*** DATA BLOCK
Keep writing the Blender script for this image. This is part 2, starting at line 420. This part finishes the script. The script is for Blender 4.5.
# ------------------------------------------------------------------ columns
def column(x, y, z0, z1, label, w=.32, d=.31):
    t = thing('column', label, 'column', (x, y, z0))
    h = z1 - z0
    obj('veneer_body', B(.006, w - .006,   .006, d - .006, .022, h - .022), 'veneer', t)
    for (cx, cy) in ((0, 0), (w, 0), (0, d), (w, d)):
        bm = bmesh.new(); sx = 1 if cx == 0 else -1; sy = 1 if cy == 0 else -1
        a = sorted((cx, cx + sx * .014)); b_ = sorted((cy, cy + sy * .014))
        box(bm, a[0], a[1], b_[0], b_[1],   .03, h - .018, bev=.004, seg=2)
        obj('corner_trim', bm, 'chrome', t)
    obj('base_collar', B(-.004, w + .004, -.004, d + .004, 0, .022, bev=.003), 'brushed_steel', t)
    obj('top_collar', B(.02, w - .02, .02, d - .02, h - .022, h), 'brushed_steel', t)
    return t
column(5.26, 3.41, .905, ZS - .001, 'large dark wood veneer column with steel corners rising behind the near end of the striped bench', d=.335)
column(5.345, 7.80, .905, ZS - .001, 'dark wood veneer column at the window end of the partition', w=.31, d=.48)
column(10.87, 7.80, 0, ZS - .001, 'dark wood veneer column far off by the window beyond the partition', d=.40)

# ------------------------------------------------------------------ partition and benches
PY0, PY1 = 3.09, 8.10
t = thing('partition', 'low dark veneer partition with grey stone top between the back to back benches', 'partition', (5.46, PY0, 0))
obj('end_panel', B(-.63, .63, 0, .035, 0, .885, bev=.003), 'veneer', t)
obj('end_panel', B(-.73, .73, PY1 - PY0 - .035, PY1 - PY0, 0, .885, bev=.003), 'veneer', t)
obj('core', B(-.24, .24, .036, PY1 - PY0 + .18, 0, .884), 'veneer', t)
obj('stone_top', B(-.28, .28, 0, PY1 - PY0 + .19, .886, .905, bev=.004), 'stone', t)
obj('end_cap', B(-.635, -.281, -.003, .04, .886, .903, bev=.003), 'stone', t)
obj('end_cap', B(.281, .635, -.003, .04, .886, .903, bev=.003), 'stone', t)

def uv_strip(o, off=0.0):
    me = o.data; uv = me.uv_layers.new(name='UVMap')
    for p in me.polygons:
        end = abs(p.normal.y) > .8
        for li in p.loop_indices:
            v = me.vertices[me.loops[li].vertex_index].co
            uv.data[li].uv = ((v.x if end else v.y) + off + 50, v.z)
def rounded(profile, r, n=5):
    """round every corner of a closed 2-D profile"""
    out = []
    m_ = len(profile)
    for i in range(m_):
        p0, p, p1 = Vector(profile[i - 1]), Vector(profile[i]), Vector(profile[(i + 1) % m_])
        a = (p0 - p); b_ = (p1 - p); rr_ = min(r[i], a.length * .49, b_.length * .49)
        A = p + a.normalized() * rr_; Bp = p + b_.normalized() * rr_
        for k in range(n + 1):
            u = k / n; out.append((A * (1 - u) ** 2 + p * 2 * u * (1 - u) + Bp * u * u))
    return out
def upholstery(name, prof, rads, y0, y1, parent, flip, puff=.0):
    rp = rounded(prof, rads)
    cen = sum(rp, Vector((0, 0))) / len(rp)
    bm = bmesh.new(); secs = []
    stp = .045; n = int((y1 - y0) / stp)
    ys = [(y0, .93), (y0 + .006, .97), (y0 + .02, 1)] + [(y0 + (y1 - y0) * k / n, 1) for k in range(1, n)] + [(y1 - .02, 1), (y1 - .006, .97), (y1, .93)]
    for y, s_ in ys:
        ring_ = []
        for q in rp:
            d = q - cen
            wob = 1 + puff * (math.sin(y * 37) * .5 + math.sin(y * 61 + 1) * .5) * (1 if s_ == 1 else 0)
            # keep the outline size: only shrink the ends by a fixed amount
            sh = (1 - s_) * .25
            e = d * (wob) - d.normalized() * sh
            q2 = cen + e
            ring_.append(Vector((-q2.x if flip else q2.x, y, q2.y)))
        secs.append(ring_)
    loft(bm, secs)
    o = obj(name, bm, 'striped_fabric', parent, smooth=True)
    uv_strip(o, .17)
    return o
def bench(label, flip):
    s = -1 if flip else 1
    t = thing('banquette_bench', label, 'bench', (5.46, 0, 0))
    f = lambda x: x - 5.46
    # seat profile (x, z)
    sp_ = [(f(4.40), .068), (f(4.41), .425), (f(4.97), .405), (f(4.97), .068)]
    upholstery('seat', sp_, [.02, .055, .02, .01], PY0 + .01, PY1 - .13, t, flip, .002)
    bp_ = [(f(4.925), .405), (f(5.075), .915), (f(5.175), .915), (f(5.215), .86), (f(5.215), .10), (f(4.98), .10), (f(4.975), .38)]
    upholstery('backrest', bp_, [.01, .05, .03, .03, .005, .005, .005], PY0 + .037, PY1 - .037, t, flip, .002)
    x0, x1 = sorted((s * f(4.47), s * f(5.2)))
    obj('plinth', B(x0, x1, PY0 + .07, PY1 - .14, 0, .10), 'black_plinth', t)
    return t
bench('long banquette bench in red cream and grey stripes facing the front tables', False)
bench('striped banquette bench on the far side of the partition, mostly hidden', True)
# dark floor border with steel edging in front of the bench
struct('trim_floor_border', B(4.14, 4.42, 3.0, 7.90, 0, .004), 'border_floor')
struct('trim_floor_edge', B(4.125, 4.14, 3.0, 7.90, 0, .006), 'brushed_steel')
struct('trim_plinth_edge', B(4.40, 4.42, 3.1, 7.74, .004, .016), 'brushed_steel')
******
■ EXERCISE AIM
Extract all lines as given.

■ CORRECT RESULT
Keep writing the Blender script for this image. This is part 2, starting at line 420. This part finishes the script. The script is for Blender 4.5.
# ------------------------------------------------------------------ columns
def column(x, y, z0, z1, label, w=.32, d=.31):
    t = thing('column', label, 'column', (x, y, z0))
    h = z1 - z0
    obj('veneer_body', B(.006, w - .006,   .006, d - .006, .022, h - .022), 'veneer', t)
    for (cx, cy) in ((0, 0), (w, 0), (0, d), (w, d)):
        bm = bmesh.new(); sx = 1 if cx == 0 else -1; sy = 1 if cy == 0 else -1
        a = sorted((cx, cx + sx * .014)); b_ = sorted((cy, cy + sy * .014))
        box(bm, a[0], a[1], b_[0], b_[1],   .03, h - .018, bev=.004, seg=2)
        obj('corner_trim', bm, 'chrome', t)
    obj('base_collar', B(-.004, w + .004, -.004, d + .004, 0, .022, bev=.003), 'brushed_steel', t)
    obj('top_collar', B(.02, w - .02, .02, d - .02, h - .022, h), 'brushed_steel', t)
    return t
column(5.26, 3.41, .905, ZS - .001, 'large dark wood veneer column with steel corners rising behind the near end of the striped bench', d=.335)
column(5.345, 7.80, .905, ZS - .001, 'dark wood veneer column at the window end of the partition', w=.31, d=.48)
column(10.87, 7.80, 0, ZS - .001, 'dark wood veneer column far off by the window beyond the partition', d=.40)

# ------------------------------------------------------------------ partition and benches
PY0, PY1 = 3.09, 8.10
t = thing('partition', 'low dark veneer partition with grey stone top between the back to back benches', 'partition', (5.46, PY0, 0))
obj('end_panel', B(-.63, .63, 0, .035, 0, .885, bev=.003), 'veneer', t)
obj('end_panel', B(-.73, .73, PY1 - PY0 - .035, PY1 - PY0, 0, .885, bev=.003), 'veneer', t)
obj('core', B(-.24, .24, .036, PY1 - PY0 + .18, 0, .884), 'veneer', t)
obj('stone_top', B(-.28, .28, 0, PY1 - PY0 + .19, .886, .905, bev=.004), 'stone', t)
obj('end_cap', B(-.635, -.281, -.003, .04, .886, .903, bev=.003), 'stone', t)
obj('end_cap', B(.281, .635, -.003, .04, .886, .903, bev=.003), 'stone', t)

def uv_strip(o, off=0.0):
    me = o.data; uv = me.uv_layers.new(name='UVMap')
    for p in me.polygons:
        end = abs(p.normal.y) > .8
        for li in p.loop_indices:
            v = me.vertices[me.loops[li].vertex_index].co
            uv.data[li].uv = ((v.x if end else v.y) + off + 50, v.z)
def rounded(profile, r, n=5):
    """round every corner of a closed 2-D profile"""
    out = []
    m_ = len(profile)
    for i in range(m_):
        p0, p, p1 = Vector(profile[i - 1]), Vector(profile[i]), Vector(profile[(i + 1) % m_])
        a = (p0 - p); b_ = (p1 - p); rr_ = min(r[i], a.length * .49, b_.length * .49)
        A = p + a.normalized() * rr_; Bp = p + b_.normalized() * rr_
        for k in range(n + 1):
            u = k / n; out.append((A * (1 - u) ** 2 + p * 2 * u * (1 - u) + Bp * u * u))
    return out
def upholstery(name, prof, rads, y0, y1, parent, flip, puff=.0):
    rp = rounded(prof, rads)
    cen = sum(rp, Vector((0, 0))) / len(rp)
    bm = bmesh.new(); secs = []
    stp = .045; n = int((y1 - y0) / stp)
    ys = [(y0, .93), (y0 + .006, .97), (y0 + .02, 1)] + [(y0 + (y1 - y0) * k / n, 1) for k in range(1, n)] + [(y1 - .02, 1), (y1 - .006, .97), (y1, .93)]
    for y, s_ in ys:
        ring_ = []
        for q in rp:
            d = q - cen
            wob = 1 + puff * (math.sin(y * 37) * .5 + math.sin(y * 61 + 1) * .5) * (1 if s_ == 1 else 0)
            # keep the outline size: only shrink the ends by a fixed amount
            sh = (1 - s_) * .25
            e = d * (wob) - d.normalized() * sh
            q2 = cen + e
            ring_.append(Vector((-q2.x if flip else q2.x, y, q2.y)))
        secs.append(ring_)
    loft(bm, secs)
    o = obj(name, bm, 'striped_fabric', parent, smooth=True)
    uv_strip(o, .17)
    return o
def bench(label, flip):
    s = -1 if flip else 1
    t = thing('banquette_bench', label, 'bench', (5.46, 0, 0))
    f = lambda x: x - 5.46
    # seat profile (x, z)
    sp_ = [(f(4.40), .068), (f(4.41), .425), (f(4.97), .405), (f(4.97), .068)]
    upholstery('seat', sp_, [.02, .055, .02, .01], PY0 + .01, PY1 - .13, t, flip, .002)
    bp_ = [(f(4.925), .405), (f(5.075), .915), (f(5.175), .915), (f(5.215), .86), (f(5.215), .10), (f(4.98), .10), (f(4.975), .38)]
    upholstery('backrest', bp_, [.01, .05, .03, .03, .005, .005, .005], PY0 + .037, PY1 - .037, t, flip, .002)
    x0, x1 = sorted((s * f(4.47), s * f(5.2)))
    obj('plinth', B(x0, x1, PY0 + .07, PY1 - .14, 0, .10), 'black_plinth', t)
    return t
bench('long banquette bench in red cream and grey stripes facing the front tables', False)
bench('striped banquette bench on the far side of the partition, mostly hidden', True)
# dark floor border with steel edging in front of the bench
struct('trim_floor_border', B(4.14, 4.42, 3.0, 7.90, 0, .004), 'border_floor')
struct('trim_floor_edge', B(4.125, 4.14, 3.0, 7.90, 0, .006), 'brushed_steel')
struct('trim_plinth_edge', B(4.40, 4.42, 3.1, 7.74, .004, .016), 'brushed_steel')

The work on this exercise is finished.